Saturday, SP1, New York Times | “Stanford’s Luck Is a Star in the Crowd.” Pete Thamel writes: “Standing out by blending in, [redshirt sophomore Andrew] Luck has finally given everyone at Stanford a reason to cheer. The university’s best quarterback prospect since John Elway, Luck is a former high school co-valedictorian and a potential top pick in the N.F.L. draft…’Jim [Harbaugh] has taken Stanford kids — and they all come from pretty good families; I’m sitting in the parents’ section with doctors and lawyers — and he’s convinced them they are a group of lunch-pail, blue-collar, smack-you-in-the-face, union kind of guys,’ Oliver Luck said. ‘I just love the irony of that. It’s the last school you would anticipate where you could create that.’…Perhaps the part Andrew Luck likes best is that his profile on campus has not changed. During his freshman year, one of the resident assistants in his dormitory, Roble Hall, sent out occasional articles about Luck as part of an e-mail newsletter to the dorm’s residents. After the R.A., James Barton, had done it a few times, Luck sent a polite e-mail. ‘Hey, James, could you tone down sending those e-mails with stories about me?’ Barton recalled the message saying. ‘It’s kind of embarrassing.’ With college football coming off a season when celebrity quarterbacks like Tim Tebow, Colt McCoy and Sam Bradford dominated the landscape, Oliver Luck said that his son picked Stanford in part because he did not want to sign autographs on campus or be stalked by fans with cellphone cameras.” @StanfordFball tweeted Luck’s photo shoot with The Times on Aug. 18.
Video | Harbaugh cancels team meetings on Friday night, says he’s taking the team to “the Shoreline movie theater there in Mountain View” instead. Coach: “Each man will also get $10 worth of popcorn.”
Dalai Lama | Tickets went on sale today for the Dalai Lama’s Oct. 14-15 visit to Stanford. Public talk at Maples Pavilion: $20/student, $40/faculty, $60-80 general. Conference talk at Memorial Auditorium: $30/student, $75/faculty, $165 general. Rathbun lecture at Memorial Church: pricele — random drawing of students.
Sweet talk | Prof.

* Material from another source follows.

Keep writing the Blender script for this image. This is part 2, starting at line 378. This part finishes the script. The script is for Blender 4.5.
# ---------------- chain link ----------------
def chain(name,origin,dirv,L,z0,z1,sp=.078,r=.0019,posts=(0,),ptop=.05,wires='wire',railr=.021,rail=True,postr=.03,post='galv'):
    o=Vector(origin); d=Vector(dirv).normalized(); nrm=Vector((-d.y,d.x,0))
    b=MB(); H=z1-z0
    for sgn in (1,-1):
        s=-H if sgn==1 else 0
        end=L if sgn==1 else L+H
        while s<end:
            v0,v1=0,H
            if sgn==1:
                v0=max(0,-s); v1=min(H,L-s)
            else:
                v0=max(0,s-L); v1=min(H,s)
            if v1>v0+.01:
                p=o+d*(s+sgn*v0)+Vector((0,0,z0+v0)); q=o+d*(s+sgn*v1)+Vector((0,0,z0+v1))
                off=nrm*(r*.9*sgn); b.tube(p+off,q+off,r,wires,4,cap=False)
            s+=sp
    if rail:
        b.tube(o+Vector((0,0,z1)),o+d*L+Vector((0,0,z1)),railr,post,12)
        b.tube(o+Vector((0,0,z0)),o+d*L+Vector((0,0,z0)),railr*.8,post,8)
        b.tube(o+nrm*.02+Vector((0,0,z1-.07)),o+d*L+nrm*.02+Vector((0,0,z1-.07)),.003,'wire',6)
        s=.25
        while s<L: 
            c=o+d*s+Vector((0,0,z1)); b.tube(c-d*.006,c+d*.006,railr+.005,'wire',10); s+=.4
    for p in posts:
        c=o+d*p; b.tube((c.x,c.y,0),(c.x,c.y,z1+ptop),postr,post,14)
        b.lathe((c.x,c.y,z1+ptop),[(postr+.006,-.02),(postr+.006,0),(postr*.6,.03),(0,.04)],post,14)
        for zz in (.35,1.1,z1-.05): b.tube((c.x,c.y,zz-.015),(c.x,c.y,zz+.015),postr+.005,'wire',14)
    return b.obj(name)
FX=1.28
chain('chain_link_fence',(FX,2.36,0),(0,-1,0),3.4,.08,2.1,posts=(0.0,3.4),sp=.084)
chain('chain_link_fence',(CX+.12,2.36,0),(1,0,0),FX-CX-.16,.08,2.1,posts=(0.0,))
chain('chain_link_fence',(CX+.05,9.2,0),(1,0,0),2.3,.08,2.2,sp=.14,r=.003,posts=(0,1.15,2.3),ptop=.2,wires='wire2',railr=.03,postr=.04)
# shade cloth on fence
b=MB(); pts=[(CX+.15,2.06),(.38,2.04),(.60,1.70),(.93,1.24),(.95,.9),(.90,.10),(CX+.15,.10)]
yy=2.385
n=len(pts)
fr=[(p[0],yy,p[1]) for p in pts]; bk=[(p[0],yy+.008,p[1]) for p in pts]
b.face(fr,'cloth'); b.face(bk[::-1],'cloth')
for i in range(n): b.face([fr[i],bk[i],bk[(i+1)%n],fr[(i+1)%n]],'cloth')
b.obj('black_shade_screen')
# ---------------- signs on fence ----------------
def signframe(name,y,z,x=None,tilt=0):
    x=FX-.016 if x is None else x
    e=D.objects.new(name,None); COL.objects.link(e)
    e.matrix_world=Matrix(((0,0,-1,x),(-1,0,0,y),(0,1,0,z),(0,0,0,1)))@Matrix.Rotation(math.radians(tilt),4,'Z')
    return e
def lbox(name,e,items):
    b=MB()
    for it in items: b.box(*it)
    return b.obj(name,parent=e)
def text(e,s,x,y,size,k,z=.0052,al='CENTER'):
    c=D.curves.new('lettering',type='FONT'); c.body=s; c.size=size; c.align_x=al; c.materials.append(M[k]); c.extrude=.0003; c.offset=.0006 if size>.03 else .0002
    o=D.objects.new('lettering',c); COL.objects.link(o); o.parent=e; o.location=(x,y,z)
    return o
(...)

Cliff Nass on why people treat devices like humans. “To find out, I ran an experiment at Stanford University,” Nass writes. “After being tutored by a computer, half of the participants were asked about the computer’s performance by the computer itself and the other half were asked by an identical computer across the room. Remarkably, the participants gave significantly more positive responses to the computer that asked about itself than they did to the computer across the room. These weren’t overly sensitive people: They were graduate students in computer science and electrical engineering, all of whom insisted that they would never be polite to a computer.”
Countdown | Fifteen days until freshmen. (h/t Dean Julie.) The Unofficial Stanford Blog has published its perennial course guide. Seinfeld appears.
Tomorrow | Stanford’s fiscal year ’10 ends. (FY09 in review.)
Overheard | What to order for lunch at Treehouse between football practices: two grilled chicken tacos, a slice of pepperoni pizza, “and a cup for water, please.”